>> start

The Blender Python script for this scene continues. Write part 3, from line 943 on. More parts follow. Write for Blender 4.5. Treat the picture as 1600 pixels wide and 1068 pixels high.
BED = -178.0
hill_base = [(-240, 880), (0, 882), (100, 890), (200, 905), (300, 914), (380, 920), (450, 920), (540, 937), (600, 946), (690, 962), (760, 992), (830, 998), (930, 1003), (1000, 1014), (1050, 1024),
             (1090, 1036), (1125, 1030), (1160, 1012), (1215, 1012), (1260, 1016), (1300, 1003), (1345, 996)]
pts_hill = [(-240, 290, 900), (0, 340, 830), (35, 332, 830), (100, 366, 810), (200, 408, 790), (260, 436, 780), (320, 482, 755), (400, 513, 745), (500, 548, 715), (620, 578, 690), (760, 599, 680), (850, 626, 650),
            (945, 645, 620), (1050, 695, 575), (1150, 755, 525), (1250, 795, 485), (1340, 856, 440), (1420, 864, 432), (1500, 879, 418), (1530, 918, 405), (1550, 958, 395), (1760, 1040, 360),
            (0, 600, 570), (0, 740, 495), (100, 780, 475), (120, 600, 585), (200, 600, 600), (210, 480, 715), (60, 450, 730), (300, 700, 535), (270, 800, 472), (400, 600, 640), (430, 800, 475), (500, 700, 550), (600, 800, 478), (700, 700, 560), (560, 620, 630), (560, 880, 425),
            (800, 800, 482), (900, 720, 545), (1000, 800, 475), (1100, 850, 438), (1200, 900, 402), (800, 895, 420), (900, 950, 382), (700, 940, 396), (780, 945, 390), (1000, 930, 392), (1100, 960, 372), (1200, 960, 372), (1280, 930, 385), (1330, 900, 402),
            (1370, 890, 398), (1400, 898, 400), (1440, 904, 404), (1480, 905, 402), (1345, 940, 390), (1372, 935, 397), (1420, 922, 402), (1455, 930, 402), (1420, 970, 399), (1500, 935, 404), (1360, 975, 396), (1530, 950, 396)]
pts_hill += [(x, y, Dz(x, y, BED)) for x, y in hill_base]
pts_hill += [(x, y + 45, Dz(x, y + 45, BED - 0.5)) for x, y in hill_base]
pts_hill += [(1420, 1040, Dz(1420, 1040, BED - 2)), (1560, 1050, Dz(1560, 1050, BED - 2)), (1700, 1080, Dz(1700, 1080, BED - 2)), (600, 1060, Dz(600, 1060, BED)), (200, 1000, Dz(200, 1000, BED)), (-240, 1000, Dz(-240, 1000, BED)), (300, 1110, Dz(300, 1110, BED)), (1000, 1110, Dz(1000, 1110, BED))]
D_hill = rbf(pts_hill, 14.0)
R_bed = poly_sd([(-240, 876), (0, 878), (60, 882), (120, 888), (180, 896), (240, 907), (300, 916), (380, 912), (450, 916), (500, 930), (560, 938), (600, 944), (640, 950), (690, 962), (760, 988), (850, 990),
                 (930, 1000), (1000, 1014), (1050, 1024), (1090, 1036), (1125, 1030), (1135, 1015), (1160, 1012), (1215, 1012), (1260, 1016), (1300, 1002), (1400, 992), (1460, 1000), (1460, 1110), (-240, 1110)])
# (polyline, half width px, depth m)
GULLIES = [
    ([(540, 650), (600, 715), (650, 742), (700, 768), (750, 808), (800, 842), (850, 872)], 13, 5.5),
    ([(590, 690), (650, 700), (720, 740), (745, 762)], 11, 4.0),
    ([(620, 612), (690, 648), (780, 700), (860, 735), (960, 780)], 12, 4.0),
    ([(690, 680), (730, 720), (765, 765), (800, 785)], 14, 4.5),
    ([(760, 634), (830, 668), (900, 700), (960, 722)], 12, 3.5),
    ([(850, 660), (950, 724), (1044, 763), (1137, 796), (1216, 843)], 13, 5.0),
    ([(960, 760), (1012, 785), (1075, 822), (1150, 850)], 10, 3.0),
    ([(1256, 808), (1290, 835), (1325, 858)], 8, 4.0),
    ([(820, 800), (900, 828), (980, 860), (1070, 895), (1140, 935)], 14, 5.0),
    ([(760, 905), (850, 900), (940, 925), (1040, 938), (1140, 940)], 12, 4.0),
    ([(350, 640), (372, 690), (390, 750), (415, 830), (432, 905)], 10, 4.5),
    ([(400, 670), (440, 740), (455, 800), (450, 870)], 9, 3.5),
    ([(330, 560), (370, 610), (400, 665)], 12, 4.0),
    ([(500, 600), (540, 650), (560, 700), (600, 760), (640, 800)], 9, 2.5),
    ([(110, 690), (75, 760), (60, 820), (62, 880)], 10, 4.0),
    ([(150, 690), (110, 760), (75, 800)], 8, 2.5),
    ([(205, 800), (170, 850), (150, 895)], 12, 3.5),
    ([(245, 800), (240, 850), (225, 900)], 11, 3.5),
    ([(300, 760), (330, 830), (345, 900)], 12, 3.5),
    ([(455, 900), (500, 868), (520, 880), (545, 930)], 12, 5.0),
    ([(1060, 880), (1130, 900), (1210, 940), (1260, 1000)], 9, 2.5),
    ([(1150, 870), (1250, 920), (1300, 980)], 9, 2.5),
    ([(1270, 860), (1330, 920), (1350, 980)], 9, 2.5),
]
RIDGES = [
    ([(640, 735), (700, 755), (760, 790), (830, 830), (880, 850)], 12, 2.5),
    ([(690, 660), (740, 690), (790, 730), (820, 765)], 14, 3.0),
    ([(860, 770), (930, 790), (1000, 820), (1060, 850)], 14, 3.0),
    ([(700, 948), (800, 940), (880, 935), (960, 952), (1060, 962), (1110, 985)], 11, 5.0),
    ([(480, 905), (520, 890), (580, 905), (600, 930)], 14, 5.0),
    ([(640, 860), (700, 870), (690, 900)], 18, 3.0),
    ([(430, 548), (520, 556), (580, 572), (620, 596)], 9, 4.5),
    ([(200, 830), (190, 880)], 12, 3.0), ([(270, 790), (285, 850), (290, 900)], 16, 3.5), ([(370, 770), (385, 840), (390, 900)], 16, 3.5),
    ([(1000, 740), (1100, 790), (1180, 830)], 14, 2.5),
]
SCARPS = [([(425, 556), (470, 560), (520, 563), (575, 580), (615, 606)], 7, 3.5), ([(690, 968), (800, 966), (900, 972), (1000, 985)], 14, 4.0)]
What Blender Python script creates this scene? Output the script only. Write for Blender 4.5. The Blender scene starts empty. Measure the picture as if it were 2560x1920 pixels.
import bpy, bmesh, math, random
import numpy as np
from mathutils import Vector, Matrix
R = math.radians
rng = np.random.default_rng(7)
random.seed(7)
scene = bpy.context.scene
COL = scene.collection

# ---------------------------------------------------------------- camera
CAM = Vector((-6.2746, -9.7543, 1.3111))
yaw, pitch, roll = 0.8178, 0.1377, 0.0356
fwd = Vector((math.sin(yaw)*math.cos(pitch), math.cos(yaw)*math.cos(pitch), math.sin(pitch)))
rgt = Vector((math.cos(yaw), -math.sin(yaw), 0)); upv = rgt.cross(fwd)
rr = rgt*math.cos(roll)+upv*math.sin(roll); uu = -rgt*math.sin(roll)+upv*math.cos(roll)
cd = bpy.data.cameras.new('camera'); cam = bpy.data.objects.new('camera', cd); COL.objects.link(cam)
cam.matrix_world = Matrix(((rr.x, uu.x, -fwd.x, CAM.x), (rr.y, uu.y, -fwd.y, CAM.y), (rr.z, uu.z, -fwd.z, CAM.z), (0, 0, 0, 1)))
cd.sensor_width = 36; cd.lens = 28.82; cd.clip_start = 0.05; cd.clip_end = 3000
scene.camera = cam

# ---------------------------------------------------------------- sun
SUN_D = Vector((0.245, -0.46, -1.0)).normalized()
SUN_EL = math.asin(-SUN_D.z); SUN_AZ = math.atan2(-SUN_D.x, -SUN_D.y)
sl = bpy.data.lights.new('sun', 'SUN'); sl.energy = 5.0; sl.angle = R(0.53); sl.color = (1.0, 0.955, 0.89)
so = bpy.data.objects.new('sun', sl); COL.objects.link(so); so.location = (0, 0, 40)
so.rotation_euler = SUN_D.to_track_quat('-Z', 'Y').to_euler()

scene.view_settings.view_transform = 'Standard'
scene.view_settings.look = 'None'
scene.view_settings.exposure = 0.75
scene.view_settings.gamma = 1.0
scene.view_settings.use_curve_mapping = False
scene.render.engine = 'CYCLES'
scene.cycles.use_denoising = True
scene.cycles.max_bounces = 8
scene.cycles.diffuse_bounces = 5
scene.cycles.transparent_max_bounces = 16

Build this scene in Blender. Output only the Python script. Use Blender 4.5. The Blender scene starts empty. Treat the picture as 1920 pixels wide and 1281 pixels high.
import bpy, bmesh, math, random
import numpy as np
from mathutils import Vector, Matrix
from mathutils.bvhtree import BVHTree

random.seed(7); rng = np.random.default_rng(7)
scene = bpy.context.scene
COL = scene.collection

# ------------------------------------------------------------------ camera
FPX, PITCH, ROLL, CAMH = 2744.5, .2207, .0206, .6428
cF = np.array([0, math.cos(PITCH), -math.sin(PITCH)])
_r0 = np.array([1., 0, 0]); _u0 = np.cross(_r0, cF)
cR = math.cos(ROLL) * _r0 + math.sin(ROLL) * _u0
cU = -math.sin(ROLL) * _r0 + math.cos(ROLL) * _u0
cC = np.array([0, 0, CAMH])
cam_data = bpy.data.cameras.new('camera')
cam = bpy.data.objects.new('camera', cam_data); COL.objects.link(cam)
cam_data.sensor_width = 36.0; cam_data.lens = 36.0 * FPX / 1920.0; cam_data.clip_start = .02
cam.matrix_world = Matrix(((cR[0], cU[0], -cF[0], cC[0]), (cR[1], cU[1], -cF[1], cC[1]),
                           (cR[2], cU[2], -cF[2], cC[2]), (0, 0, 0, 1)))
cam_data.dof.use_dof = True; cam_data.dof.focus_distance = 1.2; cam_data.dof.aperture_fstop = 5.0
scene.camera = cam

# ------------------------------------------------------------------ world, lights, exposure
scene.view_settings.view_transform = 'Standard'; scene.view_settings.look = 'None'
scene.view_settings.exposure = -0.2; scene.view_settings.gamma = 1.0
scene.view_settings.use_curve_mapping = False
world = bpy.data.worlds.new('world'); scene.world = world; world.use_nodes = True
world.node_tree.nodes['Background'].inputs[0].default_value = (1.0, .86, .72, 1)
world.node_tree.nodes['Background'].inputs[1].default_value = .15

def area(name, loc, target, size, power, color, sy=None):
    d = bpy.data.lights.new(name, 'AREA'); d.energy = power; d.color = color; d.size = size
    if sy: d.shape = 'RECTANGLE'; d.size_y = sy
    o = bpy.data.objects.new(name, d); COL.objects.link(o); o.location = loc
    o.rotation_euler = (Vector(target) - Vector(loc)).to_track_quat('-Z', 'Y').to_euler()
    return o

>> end

YOUR TASK -
How many lines of the listing above include the word "empty"? State the number and nothing else.

TASK OUTPUT -
2